Güzel bir konu, aklıma geldikçe diğerlerini de yazacağım, şu an öncelikle bu konunun şaheseri inception dan bahsetmek isterim:
İnception
Bu film benim için hiç eskimiyor, tıpkı zamanında Matrix’e, Dövüş Klübü’ne, 13.Kat vs gibi kült filmlere yaptığım gibi önüme her geldiğinde yeniden izliyorum. Film her seferinde değişip netleşiyor çünkü ben değişmiş oluyorum.
Bilimkurgu dendiğinde ilk aklımıza gelen uzay oluyor sanırım, özellikle genç ve çocuklar nezdinde .
Uzay yalnız dışımızda mı?
Peki ya içimizdeki uçsuz bucaksız uzay?! Çocukluktan merakla başlayıp gençlik romantizminde gözümüzü yıldızlara dikiyor, iç geçiriyoruz, bunu yadırgamıyorum.
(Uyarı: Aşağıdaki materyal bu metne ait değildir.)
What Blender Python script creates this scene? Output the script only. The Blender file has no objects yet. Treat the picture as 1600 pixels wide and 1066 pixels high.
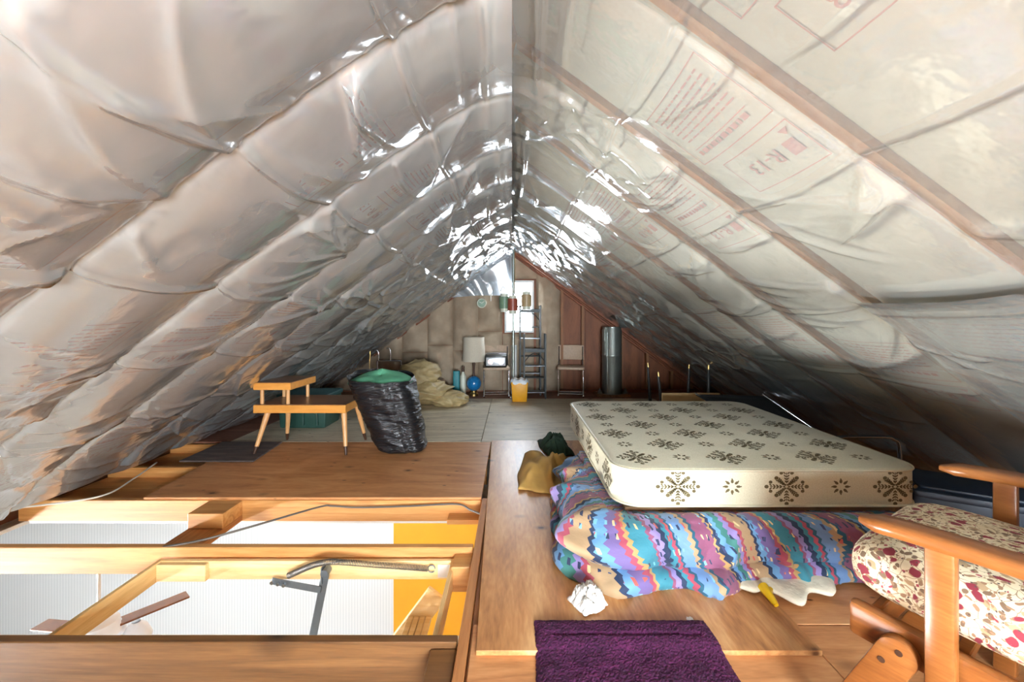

Fakat içimizdeki uzayın bilinmezliği ve derinliğiyle de başa çıkmalıyız, onun serüvenleri çok zengin donanımlar içeriyor. Yani belki süslü heybetli uzay gemileri olmayabilir ama yine de bir bakın ve anlamaya çalışın derim. İnception filmi bu konuda bir baş yapıt.
İnsanlar olarak handikabımız konular hakkında ayrı ayrı bilgi edinmeyi, biriktirmeyi sevdiğimiz halde bunları birleştirme girişiminde bulunmayışımız! Adeta o bilgiler birbirinden ayrı gezen yıldızlarmış gibi yaşıyoruz. İç dünya maneviyat barış dünya biyoloji fizik hele psikoloji sosyoloji sanki birbirlerine on üssü on ışık yılı uzaktalar! Öyle değil işte, hepsi iç içe sarmaş dolaş ve hepsi iç ve dış birliğimizde şu an tastamam. Metafor nedir bilmiyoruz, sözlük anlamını ezbere söyleriz ama yemeğin tuzu içinde göremeyiz! İç uzayımıza tohum nasıl yerleşir bunların muhafızları var mıdır?
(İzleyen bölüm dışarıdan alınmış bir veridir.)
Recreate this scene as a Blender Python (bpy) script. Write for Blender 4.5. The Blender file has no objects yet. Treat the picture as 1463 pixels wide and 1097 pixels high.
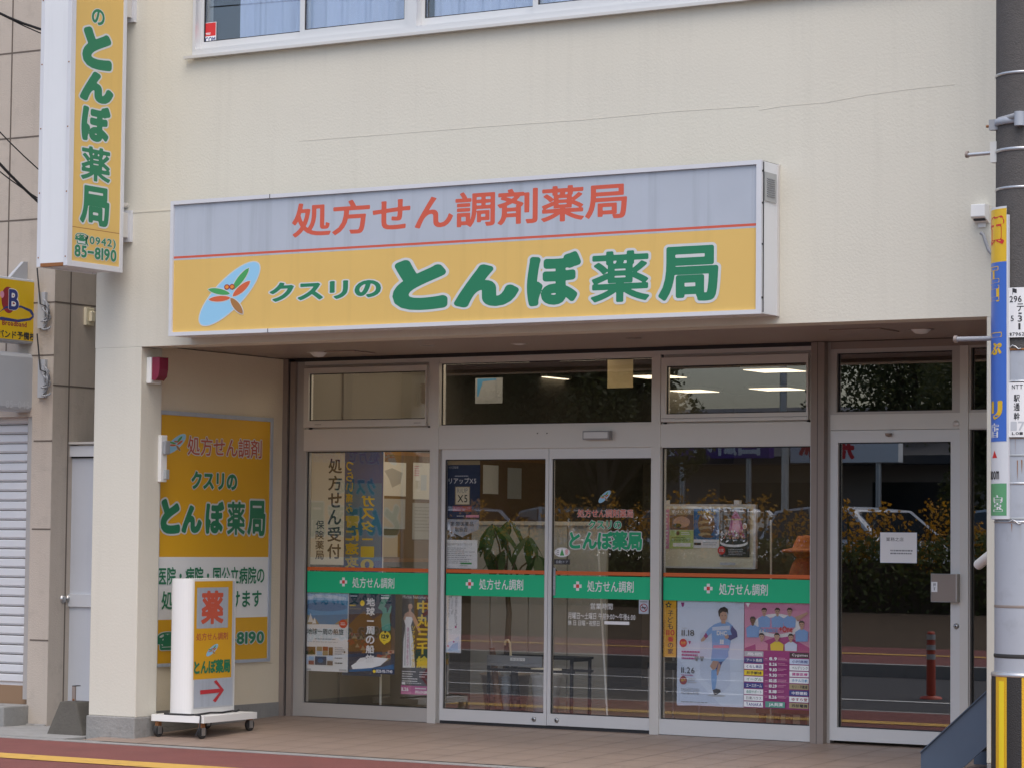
import bpy, math, random
import numpy as np
from mathutils import Vector, Matrix
random.seed(7)
sc = bpy.context.scene
COL = sc.collection

# ---------------------------------------------------------------- camera
CLOC = (8.7157, -15.58, 1.46); YAW, PITCH, ROLL, FPX = .552580, .0563702, .0100046, 3954.65
def cam_basis():
    y, p, r = YAW, PITCH, ROLL
    fw = np.array([-math.sin(y)*math.cos(p), math.cos(y)*math.cos(p), math.sin(p)])
    rt = np.array([math.cos(y), math.sin(y), 0.]); up = np.cross(rt, fw)
    return math.cos(r)*rt+math.sin(r)*up, -math.sin(r)*rt+math.cos(r)*up, fw
CR, CU, CF = cam_basis()
cd = bpy.data.cameras.new('camera'); co = bpy.data.objects.new('camera', cd); COL.objects.link(co)
cd.sensor_fit = 'HORIZONTAL'; cd.sensor_width = 36; cd.lens = FPX/1463*36; cd.clip_start = .3; cd.clip_end = 2000
co.matrix_world = Matrix(((CR[0], CU[0], -CF[0], CLOC[0]), (CR[1], CU[1], -CF[1], CLOC[1]), (CR[2], CU[2], -CF[2], CLOC[2]), (0, 0, 0, 1)))
sc.camera = co

# ---------------------------------------------------------------- light
SUN_EL, SUN_AZ = math.radians(62), math.radians(148)         # bright overcast, the veiled sun high over the road
w = bpy.data.worlds.new('World'); sc.world = w; w.use_nodes = True
wn = w.node_tree.nodes; bg = wn['Background']
sky = wn.new('ShaderNodeTexSky'); sky.sky_type = 'NISHITA'; sky.sun_disc = False
sky.sun_elevation = SUN_EL; sky.sun_rotation = SUN_AZ; sky.air_density = 1.0; sky.dust_density = 3.5; sky.ozone_density = 1.0
w.node_tree.links.new(sky.outputs[0], bg.inputs[0]); bg.inputs[1].default_value = .15
sl = bpy.data.lights.new('sun', 'SUN'); sl.energy = .7; sl.angle = math.radians(60); sl.color = (1, .985, .96)
so = bpy.data.objects.new('sun', sl); COL.objects.link(so)
d = Vector((math.sin(SUN_AZ)*math.cos(SUN_EL), math.cos(SUN_AZ)*math.cos(SUN_EL), math.sin(SUN_EL)))
so.rotation_euler = d.to_track_quat('Z', 'Y').to_euler(); so.location = (0, 30, 40)
sc.view_settings.view_transform = 'Standard'; sc.view_settings.look = 'None'; sc.view_settings.exposure = 0.66; sc.view_settings.gamma = 1

# ---------------------------------------------------------------- measuring: a pixel of the photo onto a true plane
def ray(u, v): return CF+CR*(u-731.5)/FPX-CU*(v-548.5)/FPX
def hit(u, v, axis, val, mirror=None):
    dd = ray(u, v).copy(); c = np.array(CLOC)
    if mirror is not None: c[1] = 2*mirror-c[1]; dd[1] = -dd[1]
    return c+dd*((val-c[axis])/dd[axis])
def hitp(u, v, O, n):
    dd = ray(u, v); c = np.array(CLOC); return c+dd*(np.dot(O-c, n)/np.dot(dd, n))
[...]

Freud, jung okuyup yutmuş olabiliyoruz, travma tedavisi duymuşuzdur örneğin ancak bunu küçük yaşta yöntem öğrenmediğimiz için uygulama içinde göremiyoruz, dolayısıyla inception gibi asla görselleştirilemez zannettiğimiz olguları ele alan kurgular doğrudan göz hizamızda sunulunca sanki karışık bir şey gibi geliyor.
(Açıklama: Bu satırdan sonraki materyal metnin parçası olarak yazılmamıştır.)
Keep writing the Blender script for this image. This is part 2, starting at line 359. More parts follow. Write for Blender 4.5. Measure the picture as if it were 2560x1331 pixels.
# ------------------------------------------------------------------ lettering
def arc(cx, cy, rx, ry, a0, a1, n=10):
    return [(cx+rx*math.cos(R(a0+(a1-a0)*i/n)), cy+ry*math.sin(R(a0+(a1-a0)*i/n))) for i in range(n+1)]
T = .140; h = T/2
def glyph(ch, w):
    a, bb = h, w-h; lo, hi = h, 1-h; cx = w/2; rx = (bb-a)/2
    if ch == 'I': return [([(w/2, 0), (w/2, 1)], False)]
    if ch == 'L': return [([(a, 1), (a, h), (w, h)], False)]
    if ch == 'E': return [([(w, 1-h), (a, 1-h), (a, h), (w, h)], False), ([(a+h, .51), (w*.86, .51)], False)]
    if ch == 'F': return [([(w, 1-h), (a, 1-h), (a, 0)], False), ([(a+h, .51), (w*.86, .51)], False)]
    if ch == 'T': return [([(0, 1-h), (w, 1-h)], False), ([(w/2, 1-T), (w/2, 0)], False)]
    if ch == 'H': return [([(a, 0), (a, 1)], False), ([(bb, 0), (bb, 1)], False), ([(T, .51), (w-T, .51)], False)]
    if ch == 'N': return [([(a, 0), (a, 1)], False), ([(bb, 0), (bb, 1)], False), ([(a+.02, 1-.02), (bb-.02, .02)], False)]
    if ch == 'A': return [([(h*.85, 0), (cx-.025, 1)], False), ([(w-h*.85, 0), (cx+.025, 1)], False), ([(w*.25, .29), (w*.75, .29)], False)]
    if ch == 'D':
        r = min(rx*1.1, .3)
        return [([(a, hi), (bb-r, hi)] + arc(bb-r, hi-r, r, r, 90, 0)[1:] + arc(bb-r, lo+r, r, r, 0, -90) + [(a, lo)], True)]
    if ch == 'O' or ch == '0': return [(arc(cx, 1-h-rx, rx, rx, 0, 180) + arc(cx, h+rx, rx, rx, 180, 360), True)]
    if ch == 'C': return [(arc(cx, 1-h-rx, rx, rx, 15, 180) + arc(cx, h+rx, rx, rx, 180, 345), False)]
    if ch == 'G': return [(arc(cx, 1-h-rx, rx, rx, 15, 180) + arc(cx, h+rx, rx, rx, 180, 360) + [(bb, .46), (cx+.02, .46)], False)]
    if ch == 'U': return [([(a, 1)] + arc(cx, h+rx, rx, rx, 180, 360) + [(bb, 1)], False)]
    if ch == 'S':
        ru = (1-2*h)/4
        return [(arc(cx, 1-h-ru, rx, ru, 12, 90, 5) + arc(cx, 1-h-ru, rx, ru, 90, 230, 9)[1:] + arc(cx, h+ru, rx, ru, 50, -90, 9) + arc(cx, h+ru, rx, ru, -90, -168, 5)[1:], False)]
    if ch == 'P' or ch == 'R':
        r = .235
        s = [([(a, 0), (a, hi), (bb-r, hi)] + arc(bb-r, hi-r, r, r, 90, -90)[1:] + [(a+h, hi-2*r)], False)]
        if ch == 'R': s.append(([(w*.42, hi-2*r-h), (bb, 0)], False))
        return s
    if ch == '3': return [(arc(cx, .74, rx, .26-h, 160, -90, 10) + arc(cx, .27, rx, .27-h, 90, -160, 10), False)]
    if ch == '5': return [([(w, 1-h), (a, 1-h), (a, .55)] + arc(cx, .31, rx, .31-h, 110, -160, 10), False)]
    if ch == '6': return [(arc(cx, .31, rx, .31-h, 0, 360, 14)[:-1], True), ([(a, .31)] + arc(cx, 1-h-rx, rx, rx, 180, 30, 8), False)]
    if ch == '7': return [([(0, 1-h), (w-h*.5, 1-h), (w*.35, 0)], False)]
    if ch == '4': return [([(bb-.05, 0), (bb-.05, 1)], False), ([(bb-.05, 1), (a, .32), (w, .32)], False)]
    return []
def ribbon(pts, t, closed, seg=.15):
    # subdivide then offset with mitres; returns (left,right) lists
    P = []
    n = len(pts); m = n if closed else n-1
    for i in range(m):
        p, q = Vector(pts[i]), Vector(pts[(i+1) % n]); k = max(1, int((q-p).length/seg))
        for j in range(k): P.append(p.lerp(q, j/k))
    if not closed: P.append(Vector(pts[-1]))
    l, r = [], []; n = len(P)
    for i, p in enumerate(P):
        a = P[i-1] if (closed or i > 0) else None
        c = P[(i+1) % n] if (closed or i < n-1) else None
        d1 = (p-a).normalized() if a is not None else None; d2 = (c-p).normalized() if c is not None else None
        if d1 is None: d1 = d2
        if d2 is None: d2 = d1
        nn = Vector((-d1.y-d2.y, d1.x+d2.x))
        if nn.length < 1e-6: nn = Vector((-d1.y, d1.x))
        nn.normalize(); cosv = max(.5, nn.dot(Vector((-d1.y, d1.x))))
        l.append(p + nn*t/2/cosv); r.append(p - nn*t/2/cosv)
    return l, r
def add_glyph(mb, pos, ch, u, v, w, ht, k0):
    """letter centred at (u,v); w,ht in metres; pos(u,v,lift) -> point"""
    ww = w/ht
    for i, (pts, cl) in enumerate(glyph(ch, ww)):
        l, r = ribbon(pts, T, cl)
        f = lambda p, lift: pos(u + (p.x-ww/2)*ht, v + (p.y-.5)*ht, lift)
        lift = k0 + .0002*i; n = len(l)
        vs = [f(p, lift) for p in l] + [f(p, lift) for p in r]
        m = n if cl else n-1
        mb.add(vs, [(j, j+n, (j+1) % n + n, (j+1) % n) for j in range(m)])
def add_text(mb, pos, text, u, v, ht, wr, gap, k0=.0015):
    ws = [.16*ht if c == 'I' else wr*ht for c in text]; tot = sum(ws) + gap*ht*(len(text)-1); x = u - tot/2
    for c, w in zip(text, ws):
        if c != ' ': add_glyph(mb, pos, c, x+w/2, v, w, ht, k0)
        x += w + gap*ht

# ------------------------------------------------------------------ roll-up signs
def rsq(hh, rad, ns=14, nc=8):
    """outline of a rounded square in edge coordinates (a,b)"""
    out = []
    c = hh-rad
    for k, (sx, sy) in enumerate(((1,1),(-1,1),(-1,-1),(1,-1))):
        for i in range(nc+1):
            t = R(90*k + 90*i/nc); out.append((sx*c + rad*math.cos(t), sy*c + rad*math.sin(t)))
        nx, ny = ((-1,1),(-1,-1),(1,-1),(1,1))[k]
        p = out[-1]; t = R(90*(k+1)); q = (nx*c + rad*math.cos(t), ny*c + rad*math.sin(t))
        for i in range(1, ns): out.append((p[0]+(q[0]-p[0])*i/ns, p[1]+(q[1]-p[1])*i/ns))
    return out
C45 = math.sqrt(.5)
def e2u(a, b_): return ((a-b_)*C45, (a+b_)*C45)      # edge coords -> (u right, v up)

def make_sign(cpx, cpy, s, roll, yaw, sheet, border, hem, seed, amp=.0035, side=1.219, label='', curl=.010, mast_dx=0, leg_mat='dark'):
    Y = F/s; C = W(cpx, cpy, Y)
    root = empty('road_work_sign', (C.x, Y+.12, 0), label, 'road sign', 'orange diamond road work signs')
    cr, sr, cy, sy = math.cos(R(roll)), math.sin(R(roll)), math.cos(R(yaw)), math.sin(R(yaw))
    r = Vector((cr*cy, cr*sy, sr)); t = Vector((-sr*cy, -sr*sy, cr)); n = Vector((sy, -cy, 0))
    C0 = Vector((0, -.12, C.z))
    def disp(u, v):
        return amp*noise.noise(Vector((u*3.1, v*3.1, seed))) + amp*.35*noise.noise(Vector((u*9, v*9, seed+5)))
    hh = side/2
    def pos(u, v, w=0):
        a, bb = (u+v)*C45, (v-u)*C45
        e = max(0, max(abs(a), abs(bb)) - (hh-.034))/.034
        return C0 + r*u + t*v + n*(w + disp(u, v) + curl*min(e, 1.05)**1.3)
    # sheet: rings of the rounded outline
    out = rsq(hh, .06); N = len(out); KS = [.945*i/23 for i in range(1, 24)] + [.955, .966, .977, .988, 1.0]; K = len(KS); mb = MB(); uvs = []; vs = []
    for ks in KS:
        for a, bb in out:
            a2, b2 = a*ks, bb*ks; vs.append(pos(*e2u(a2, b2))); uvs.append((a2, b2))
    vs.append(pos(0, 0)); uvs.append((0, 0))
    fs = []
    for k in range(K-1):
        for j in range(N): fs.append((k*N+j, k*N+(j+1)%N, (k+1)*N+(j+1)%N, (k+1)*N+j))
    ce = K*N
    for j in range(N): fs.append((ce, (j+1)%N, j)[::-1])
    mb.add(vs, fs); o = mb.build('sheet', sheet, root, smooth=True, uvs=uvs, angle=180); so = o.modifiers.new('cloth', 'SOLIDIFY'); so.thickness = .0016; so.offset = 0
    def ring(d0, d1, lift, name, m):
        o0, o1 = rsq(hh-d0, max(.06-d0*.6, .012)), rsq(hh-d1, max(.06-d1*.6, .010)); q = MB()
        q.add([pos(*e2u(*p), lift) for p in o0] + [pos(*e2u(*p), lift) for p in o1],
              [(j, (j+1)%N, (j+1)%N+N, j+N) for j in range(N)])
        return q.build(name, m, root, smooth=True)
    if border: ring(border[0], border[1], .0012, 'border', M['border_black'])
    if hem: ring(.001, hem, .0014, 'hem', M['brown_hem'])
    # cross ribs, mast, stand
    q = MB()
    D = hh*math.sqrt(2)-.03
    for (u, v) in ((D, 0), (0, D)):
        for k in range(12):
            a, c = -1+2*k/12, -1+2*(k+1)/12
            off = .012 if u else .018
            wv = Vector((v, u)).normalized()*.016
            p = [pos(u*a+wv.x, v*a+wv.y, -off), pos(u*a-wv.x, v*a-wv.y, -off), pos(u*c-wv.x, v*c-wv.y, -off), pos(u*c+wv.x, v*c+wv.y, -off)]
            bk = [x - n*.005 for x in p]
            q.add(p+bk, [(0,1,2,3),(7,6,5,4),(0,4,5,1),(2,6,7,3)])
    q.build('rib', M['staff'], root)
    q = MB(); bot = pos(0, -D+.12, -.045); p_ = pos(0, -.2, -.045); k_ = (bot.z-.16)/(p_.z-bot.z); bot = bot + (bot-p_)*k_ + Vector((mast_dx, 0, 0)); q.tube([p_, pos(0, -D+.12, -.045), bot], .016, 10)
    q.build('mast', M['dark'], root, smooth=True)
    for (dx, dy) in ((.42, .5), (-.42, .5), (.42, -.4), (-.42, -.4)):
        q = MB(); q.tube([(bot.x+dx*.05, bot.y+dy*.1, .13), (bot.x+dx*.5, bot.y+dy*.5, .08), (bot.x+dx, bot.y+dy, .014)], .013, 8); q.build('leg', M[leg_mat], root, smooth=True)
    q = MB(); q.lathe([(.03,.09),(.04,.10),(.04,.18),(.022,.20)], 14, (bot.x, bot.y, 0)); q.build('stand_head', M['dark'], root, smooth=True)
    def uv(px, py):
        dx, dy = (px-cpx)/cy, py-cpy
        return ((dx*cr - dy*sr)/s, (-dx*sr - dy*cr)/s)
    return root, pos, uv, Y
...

İnception bence bir deha eseri. Nolan’ın en iyisi (fikrimce)
Yine de bu filmden neden bu kadar çok nefret eden var bazen merak ederim. Gerçi bir şeyin beğenen ve sevenleri çok ise nefret edenleri de ortaya çıkıyor, bir çeşit fizik kanunu olsa gerek
Bilimkurgu Klubü’nün bu yıl yapacağı en iyi bilimkurgu film yarışmasına aday adayları seçimi yabılıyor. Tıklayınız. Oradaki yorumlara baktığınız zaman gülümsemeniz yüzünüzden silinmiyor.
Bilimkurgu yalnızca kimlik belgesinden genç olanların tekelinde olmamalı, genç hisseden, düşünen ve yaşayanların da sahip çıkmaları güzel olurDeğişim, hayal ve bilimin ortak çalışmasını gereksiniyor. Siz de oy kullanın, inception ilk onaltıya girsin ve yarışa katılabilsin. Bunu hak etmiyor mu?
İnception (Başlangıç) filminin en büyük özelliklerinden biri Castaneda kültünde bahsi geçen ve büyük önem verilen rüya görme bahsi bu filmin ana fikri denilebilir . Bu kımı ayrıca yazmak lazım.